Images courtesy of Dempsey & Baxter

The following information was provided by Jack Dempsey of Dempsey & Baxter:

This coin was stuck at the Philadelphia Mint in 1999. The coin is a normal cent planchet, comprised of copper-plated zinc, weighing approximately 2.5 grams. The coin was stuck with an Obverse Lincoln cent die and a reverse Roosevelt dime die. Prior to 1999, this type of a strike wasn't possible without some kind of tampering with the coining presses and dies at The Mint. The Mint has not released an official statement on this coin, so we can only arrive at two scenarios by which it could have been manufactured and reached circulation

The year 1999 brought with it a new era in Coin Manufacturing in the United States. The Mint, while faced with a Cent shortage, needed to crank out billions of Statehood Quarters. This, along with anticipated demand for the Sacagawea Dollars to be released in 2000, prompted some changes at the Mint facility in Philadelphia. High-Speed Schueller presses were installed to manufacture Statehood Quarters for circulation.
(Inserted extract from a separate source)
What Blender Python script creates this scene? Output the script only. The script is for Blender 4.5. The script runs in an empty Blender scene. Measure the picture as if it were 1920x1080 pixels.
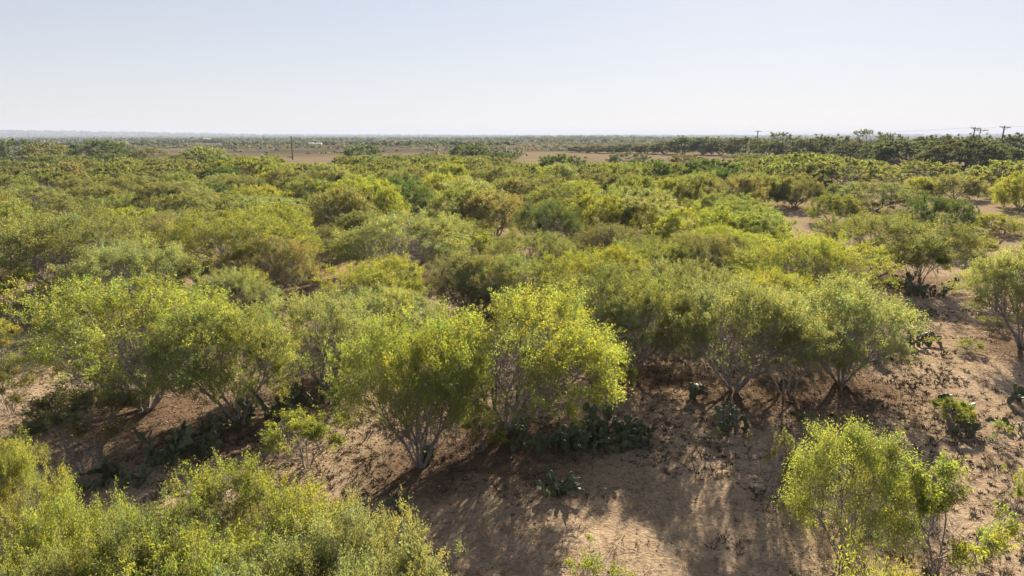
import bpy, math, random
import numpy as np
from mathutils import Vector, Matrix, Euler

R = math.radians
rnd = random.Random(7)
rs = np.random.RandomState(11)
scene = bpy.context.scene
COL = scene.collection

# ------------------------------------------------------------------ camera, light, exposure
CAM_H = 10.0
FOC = 1290.0                      # focal length in pixels of a 1920 wide picture
PITCH = math.atan(284.0 / FOC)    # horizon stands at row 256
cam_d = bpy.data.cameras.new("camera")
cam = bpy.data.objects.new("camera", cam_d)
COL.objects.link(cam)
cam.location = (0, 0, CAM_H)
cam.rotation_euler = (math.pi / 2 - PITCH, 0, 0)
cam_d.sensor_width = 36.0
cam_d.lens = 36.0 * FOC / 1920.0
cam_d.clip_start = 0.1
cam_d.clip_end = 60000
scene.camera = cam

SUN_AZ = R(21.0)                  # clockwise from the view direction
SUN_EL = R(22.0)
world = bpy.data.worlds.new("World")
scene.world = world
world.use_nodes = True
wn = world.node_tree.nodes
wl = world.node_tree.links
wn.clear()
sky = wn.new("ShaderNodeTexSky")
sky.sky_type = 'NISHITA'
sky.sun_disc = False
sky.sun_elevation = SUN_EL
sky.sun_rotation = SUN_AZ
sky.altitude = 0
sky.air_density = 1.0
sky.dust_density = 0.1
sky.ozone_density = 2.0
bg = wn.new("ShaderNodeBackground")
bg.inputs[1].default_value = 0.106
wo = wn.new("ShaderNodeOutputWorld")
# thin high haze: the whole dome is paler and more even than clean air would be
bw = wn.new("ShaderNodeRGBToBW")
wl.new(sky.outputs[0], bw.inputs[0])
gm = wn.new("ShaderNodeMix")
gm.data_type = 'RGBA'
gm.blend_type = 'MULTIPLY'
gm.inputs[0].default_value = 1.0
wl.new(bw.outputs[0], gm.inputs[6])
gm.inputs[7].default_value = (1.0, 0.972, 1.06, 1)
ds = wn.new("ShaderNodeMix")
ds.data_type = 'RGBA'
ds.inputs[0].default_value = 0.72
wl.new(sky.outputs[0], ds.inputs[6])
wl.new(gm.outputs[2], ds.inputs[7])
m1 = wn.new("ShaderNodeMath")
m1.operation = 'DIVIDE'
wl.new(bw.outputs[0], m1.inputs[0])
m1.inputs[1].default_value = 3.8
m2 = wn.new("ShaderNodeMath")
m2.operation = 'ADD'
wl.new(m1.outputs[0], m2.inputs[0])
m2.inputs[1].default_value = 1.0
dv = wn.new("ShaderNodeVectorMath")
dv.operation = 'DIVIDE'
wl.new(ds.outputs[2], dv.inputs[0])
wl.new(m2.outputs[0], dv.inputs[1])
wl.new(dv.outputs[0], bg.inputs[0])
wl.new(bg.outputs[0], wo.inputs[0])

sun_d = bpy.data.lights.new("sun", 'SUN')
sun_d.energy = 5.0
sun_d.angle = R(0.53)
sun_d.color = (1.0, 0.87, 0.66)
sun = bpy.data.objects.new("sun", sun_d)
COL.objects.link(sun)
sun_dir = Vector((math.sin(SUN_AZ) * math.cos(SUN_EL), math.cos(SUN_AZ) * math.cos(SUN_EL), math.sin(SUN_EL)))
sun.rotation_euler = sun_dir.to_track_quat('Z', 'Y').to_euler()
sun.location = (30, 60, 60)

vs = scene.view_settings
vs.view_transform = 'Standard'
vs.look = 'None'
vs.gamma = 1.0
vs.use_curve_mapping = False
vs.exposure = 1.6
cy = scene.cycles
cy.max_bounces = 6
cy.diffuse_bounces = 3
cy.glossy_bounces = 1
cy.transmission_bounces = 4
cy.transparent_max_bounces = 4
cy.volume_bounces = 0
cy.sample_clamp_indirect = 2.0
cy.use_denoising = True

# ------------------------------------------------------------------ pixel <-> place
CP, SP = math.cos(PITCH), math.sin(PITCH)


def ray(px, py):
    u = (px - 960.0) / FOC
    v = (540.0 - py) / FOC
    return np.array([u, CP + v * SP, -SP + v * CP])


def ground_at(px, py):
    d = ray(px, py)
    t = CAM_H / -d[2]
    return d[0] * t, d[1] * t


def project(x, y, z):
    dz = z - CAM_H
    depth = y * CP - dz * SP
    up = y * SP + dz * CP
    return 960 + FOC * x / depth, 540 - FOC * up / depth, depth


def height_for(y, py):
    """height of a point at forward distance y seen on row py"""
    d = ray(960, py)
    return CAM_H + d[2] * y / d[1]


# ------------------------------------------------------------------ noise
def hash2(ix, iy, seed):
    n = (ix * 374761393 + iy * 668265263 + seed * 1442695041) & 0x7fffffff
    n = ((n ^ (n >> 13)) * 1274126177) & 0x7fffffff
    return ((n ^ (n >> 16)) & 0xffff) / 65535.0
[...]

Our first guess is that while these new presses were being tested, some trial strikes were manufactured. It is likely that this coin escaped in a tote bin after a series of trial strikes were run. The similar size of the coins, as well as universally fitting dies and die hubs on the new presses make this a very likely possibility

Another possible scenario is the factor of simple human error. It is very possible that a high speed press was being used to strike pennies when a problem occured with the reverse die. When the die was exchanged at the die vault, the die technician didn't realize he had been given a reverse dime die. When the mistake was discovered, at least one of these 11-Cent Mules escaped the scrap bin

It remains to be seen whether this piece is unique. With all the publicity surrounding the Sacagawea Quarter-Dollar Mules earlier this year, we thought surely another 11-Cent Mule would surface. To our knowledge, this is the only example, but the hunt for another continues. It's more than likely further specimens, if found, would be circulated due to the amount of time that has passed since the 11-Cent mule's manufacture. The coin is graded MS-66 Red by the Professional Coin Grading Service (PCGS).

The obverse shows details of a normal 1999 Cent, except that the "L" in Liberty is obliterated due to the difference in sizes of cent and dime dies. The "i" in Liberty, Lincoln's shoulder, and "In God We Trust" also show considerable flatness due to this die size difference. All other details show normally. The ear shows full detail and there is a small amount of finger smudge in the fields from handling.

The reverse side of the coin is that of a Roosevelt dime. The strike is slightly off-center, with all details showing. The dime "rim" is present all the way around the coin. The reverse is struck about 15-20% rotated. Some photos make the reverse appear slightly clad colored; the reverse is a full bright red, with original mint luster.